*WHAT TO DO*:
Check each line of the data below for the word "this", then extract the ones that have it.

==== SUPPLIED ENTRIES ====

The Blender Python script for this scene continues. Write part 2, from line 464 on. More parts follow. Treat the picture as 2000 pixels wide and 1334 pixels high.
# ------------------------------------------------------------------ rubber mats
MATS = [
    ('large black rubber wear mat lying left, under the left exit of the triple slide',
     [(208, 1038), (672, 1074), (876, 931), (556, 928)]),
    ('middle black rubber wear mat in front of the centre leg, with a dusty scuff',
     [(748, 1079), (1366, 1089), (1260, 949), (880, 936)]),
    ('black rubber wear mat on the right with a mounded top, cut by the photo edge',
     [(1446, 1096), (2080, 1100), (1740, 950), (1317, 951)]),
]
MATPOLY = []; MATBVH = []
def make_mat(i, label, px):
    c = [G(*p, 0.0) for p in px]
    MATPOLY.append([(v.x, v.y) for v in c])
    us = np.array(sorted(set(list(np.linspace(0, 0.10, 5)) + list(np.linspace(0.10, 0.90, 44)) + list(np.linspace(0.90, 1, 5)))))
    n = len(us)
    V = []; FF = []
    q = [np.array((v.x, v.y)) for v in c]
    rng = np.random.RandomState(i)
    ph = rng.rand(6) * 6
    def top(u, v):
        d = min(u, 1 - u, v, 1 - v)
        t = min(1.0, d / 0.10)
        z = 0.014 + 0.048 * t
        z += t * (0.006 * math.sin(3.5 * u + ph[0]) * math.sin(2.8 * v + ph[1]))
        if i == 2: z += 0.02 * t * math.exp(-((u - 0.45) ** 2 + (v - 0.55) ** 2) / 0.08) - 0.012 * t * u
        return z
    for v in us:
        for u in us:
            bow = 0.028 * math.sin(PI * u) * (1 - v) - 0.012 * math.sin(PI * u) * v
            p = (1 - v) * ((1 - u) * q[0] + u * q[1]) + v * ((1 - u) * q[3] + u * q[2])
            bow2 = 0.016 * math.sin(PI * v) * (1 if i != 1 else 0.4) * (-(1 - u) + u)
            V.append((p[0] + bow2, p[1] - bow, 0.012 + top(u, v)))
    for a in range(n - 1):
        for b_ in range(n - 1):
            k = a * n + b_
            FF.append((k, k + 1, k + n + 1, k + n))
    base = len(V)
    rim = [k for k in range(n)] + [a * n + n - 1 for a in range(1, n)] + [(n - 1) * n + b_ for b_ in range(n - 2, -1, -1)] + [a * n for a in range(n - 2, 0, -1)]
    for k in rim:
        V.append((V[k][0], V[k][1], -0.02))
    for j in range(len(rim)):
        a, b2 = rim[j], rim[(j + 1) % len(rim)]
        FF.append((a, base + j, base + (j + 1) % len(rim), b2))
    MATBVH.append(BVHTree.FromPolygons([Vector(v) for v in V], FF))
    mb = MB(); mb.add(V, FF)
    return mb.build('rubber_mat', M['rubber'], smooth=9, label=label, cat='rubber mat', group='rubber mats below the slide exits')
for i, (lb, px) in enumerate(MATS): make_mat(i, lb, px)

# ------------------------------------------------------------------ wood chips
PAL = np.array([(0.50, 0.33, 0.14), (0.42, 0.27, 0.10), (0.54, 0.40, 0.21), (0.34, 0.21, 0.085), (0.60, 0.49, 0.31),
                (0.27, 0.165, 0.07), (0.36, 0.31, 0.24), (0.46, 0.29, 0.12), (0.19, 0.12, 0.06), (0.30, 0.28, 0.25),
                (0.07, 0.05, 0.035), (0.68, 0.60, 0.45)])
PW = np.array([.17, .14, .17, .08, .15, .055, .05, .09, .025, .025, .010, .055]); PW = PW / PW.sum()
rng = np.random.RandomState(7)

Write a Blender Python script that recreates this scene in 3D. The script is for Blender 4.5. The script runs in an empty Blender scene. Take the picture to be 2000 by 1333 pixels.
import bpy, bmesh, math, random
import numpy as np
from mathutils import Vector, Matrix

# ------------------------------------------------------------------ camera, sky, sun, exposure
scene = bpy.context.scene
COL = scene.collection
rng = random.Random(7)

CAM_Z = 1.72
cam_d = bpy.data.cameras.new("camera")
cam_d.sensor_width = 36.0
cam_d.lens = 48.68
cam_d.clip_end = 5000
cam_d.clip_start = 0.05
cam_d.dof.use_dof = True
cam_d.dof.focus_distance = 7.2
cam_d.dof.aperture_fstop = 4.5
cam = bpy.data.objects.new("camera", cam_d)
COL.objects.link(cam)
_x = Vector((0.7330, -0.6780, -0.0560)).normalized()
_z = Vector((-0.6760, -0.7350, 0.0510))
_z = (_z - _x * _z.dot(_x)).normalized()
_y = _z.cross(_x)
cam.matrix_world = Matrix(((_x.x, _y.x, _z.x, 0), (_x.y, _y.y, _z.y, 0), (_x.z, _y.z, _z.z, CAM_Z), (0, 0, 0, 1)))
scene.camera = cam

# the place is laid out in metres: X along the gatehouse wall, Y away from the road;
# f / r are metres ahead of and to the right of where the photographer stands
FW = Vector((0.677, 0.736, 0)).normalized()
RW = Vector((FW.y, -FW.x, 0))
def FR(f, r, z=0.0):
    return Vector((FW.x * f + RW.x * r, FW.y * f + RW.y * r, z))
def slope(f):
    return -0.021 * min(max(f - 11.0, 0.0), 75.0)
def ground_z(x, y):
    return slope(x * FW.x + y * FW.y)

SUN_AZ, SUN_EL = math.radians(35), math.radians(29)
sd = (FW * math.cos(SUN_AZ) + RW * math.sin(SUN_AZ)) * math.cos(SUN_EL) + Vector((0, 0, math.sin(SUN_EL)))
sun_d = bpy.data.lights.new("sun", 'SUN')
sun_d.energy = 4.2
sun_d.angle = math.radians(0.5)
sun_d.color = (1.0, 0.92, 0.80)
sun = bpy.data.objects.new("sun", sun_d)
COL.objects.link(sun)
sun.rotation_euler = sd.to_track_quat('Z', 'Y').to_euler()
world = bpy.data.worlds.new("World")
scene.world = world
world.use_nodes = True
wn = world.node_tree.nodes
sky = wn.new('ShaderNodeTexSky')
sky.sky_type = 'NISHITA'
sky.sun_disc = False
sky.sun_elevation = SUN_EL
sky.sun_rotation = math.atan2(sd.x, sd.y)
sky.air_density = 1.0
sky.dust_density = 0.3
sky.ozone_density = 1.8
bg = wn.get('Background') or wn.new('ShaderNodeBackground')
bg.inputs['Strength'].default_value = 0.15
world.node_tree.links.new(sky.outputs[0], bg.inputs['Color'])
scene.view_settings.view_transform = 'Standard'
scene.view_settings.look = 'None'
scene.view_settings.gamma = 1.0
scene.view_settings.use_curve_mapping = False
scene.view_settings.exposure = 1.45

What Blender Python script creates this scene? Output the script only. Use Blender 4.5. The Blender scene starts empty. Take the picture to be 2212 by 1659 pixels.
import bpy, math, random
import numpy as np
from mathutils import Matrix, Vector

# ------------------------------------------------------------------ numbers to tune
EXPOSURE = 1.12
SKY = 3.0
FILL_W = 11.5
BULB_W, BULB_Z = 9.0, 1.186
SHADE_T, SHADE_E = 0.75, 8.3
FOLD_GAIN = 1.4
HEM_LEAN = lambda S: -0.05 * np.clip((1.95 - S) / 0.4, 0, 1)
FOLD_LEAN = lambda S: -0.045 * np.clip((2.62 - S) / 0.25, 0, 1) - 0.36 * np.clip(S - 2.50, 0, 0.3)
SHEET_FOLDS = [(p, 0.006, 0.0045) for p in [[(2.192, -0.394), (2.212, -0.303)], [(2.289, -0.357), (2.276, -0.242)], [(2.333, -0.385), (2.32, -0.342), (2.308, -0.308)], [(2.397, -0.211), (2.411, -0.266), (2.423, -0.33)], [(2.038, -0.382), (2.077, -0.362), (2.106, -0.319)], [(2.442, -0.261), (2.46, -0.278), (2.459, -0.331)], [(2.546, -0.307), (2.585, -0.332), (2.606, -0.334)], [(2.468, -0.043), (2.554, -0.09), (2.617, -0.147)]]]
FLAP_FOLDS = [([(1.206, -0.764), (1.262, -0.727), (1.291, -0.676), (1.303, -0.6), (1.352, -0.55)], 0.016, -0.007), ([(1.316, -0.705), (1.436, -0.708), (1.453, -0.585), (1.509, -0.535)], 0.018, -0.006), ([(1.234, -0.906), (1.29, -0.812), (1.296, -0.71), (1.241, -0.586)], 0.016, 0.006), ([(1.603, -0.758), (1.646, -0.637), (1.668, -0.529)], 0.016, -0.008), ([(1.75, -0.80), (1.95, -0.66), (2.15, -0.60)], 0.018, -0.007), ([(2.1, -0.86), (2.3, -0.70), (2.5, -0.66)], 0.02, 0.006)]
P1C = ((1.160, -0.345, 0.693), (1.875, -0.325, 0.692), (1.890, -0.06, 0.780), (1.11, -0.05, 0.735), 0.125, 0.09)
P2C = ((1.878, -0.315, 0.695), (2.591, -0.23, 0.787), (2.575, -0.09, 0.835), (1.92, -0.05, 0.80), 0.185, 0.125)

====

*EXERCISE OUTPUT*:
The Blender Python script for this scene continues. Write part 2, from line 464 on. More parts follow. Treat the picture as 2000 pixels wide and 1334 pixels high.
Write a Blender Python script that recreates this scene in 3D. The script is for Blender 4.5. The script runs in an empty Blender scene. Take the picture to be 2000 by 1333 pixels.
What Blender Python script creates this scene? Output the script only. Use Blender 4.5. The Blender scene starts empty. Take the picture to be 2212 by 1659 pixels.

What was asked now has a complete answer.